Dennis is a seriously sketchy character. In 1980, he attempted to kidnap a nineteen-year-old girl at gunpoint. She got away from him and he served six years in prison. In late 2019, he was charged with the 1980 murder of a 25-year-old Virginia woman, Kathleen Doyle. In January, still in jail awaiting trial for Doyle’s murder, he finally confessed to killing Aundria.

The police didn’t take long to find a body when they searched Dennis’s former property in Monterey Township, Michigan. I’m not sure if Dennis led them to it, or if the police just decided that the concrete slab was a good place to start digging. It could take weeks to identify the skeletal remains, and I’m not resolving Aundria’s case quite yet.

MP of the week: Arisoneide Gosselin

This week’s featured missing person (I forgot to put it up yesterday, sorry) is Arisoneide Oliveira Gosselin, who disappeared from Turlock, California on May 28, 1992. She was 31. She was from Brazil and moved to the US at age 23, after she married an American.

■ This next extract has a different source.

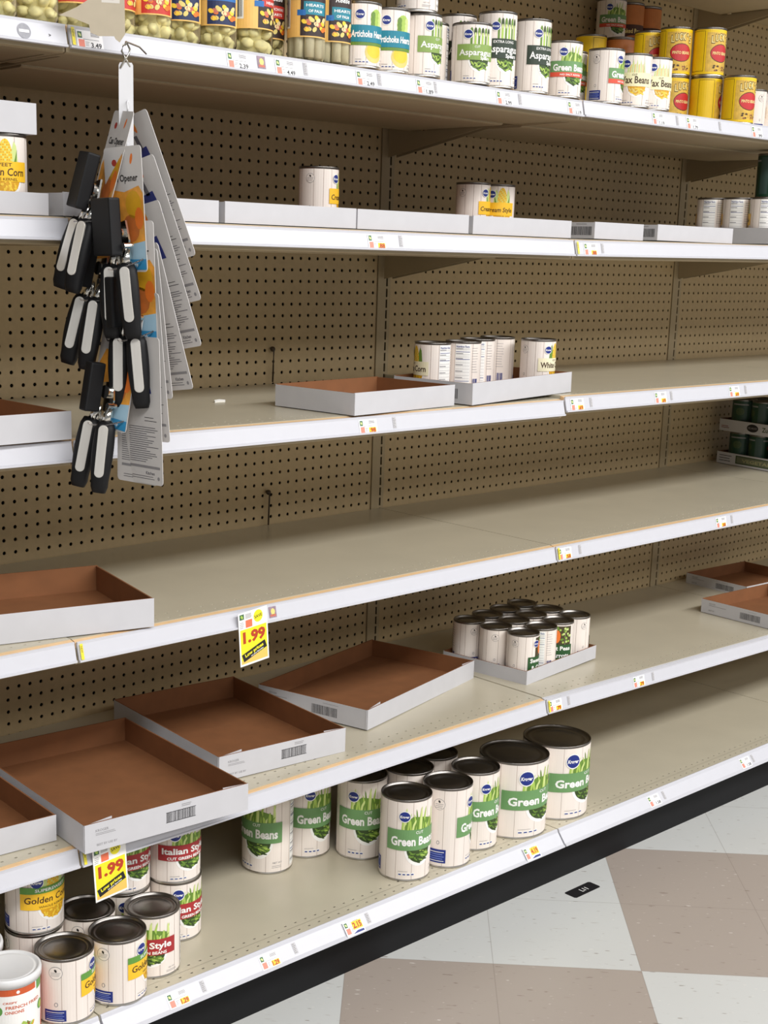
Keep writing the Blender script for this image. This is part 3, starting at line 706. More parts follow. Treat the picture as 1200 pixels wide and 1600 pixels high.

Whether her disappearance is related to her troubled marriage I don’t know, but it seems highly likely that she met with foul play. She appears to have been a responsible person and a devoted mother, and she left all her belongings behind as well as her kid, and her husband was using drugs and in no position to take care of the child.

Anyone have any idea how to pronounce her name?